Tippens operates out of a local store with three additional social entrepreneurs, donating 10 percent of her profits to varying causes. To date she's raised more than $25,000 for projects involving wetlands restoration, animal rescue, literacy and more in and around the New Orleans area.

"There's a phrase I hear a lot downtown, which is, 'A rising tide floats all boats,'" she said. As she explained, New Orleans is a community-based city, and it's very much about everyone doing well, not just individual entrepreneurs.

A community network

Crystal McDonald relied on local resources and the community network Tippens found in New Orleans when launching her business, Acrew, in 2013. McDonald, a former franchisee who attended college in New Orleans, realized she struggled to find employees for her business. She and her co-founder would post opportunities online and in the paper, but found that when it came time for the interview, many wouldn't show.

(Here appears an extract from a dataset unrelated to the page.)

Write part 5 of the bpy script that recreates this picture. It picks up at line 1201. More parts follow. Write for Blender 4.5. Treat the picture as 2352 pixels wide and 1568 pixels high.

"I thought there had to be a better way to handle this process," she said. "There really wasn't a lot of innovation in the hourly wage space. What we focus on is targeting employers that are traditionally high turnover — the hourly-wage job market — which is about 70 percent of the American workforce."

She launched Acrew in 2013, a screening platform that connects employers and job-seekers using brief first-impression videos. Users don't need to take time off work or find child care, for example, to get their foot in the door, helping to narrow the no-show rate that McDonald herself experienced as a business owner. Over the past three years they've worked with 10,000 job seekers, raising close to $500,000 in funding. The goal is to scale nationally in the coming year.

Over the past 10 years, New Orleans has set a great example for entrepreneurship.
Crystal McDonald
founder of Acrew

The start-up also participated in a boot camp through Power Moves, a national initiative that started in New Orleans to provide minority entrepreneurs with resources and access to capital.

"Over the past 10 years, New Orleans has set a great example for entrepreneurship," McDonald, now 35, said. "The ecosystem is growing, young businesses are thriving, and we can make our mark as an entrepreneurial community here in the country. We have, through an unfortunate circumstance, seen great fortune and coming together to rebuild. ... There's innovation and a sense of wanting to come together so that everyone is successful."

Back at NOLA Brewing, Coco said he'd like to see more education and investment to help breed the next generation of entrepreneurs, but he feels the rebirth of New Orleans is just the beginning.

"If you came to New Orleans right after Katrina, you were a daring person who was taking a big chance," he said. "Well, that is what an entrepreneur is. We filled that gap perfectly, but we have to continue to embrace change to continue to help us grow."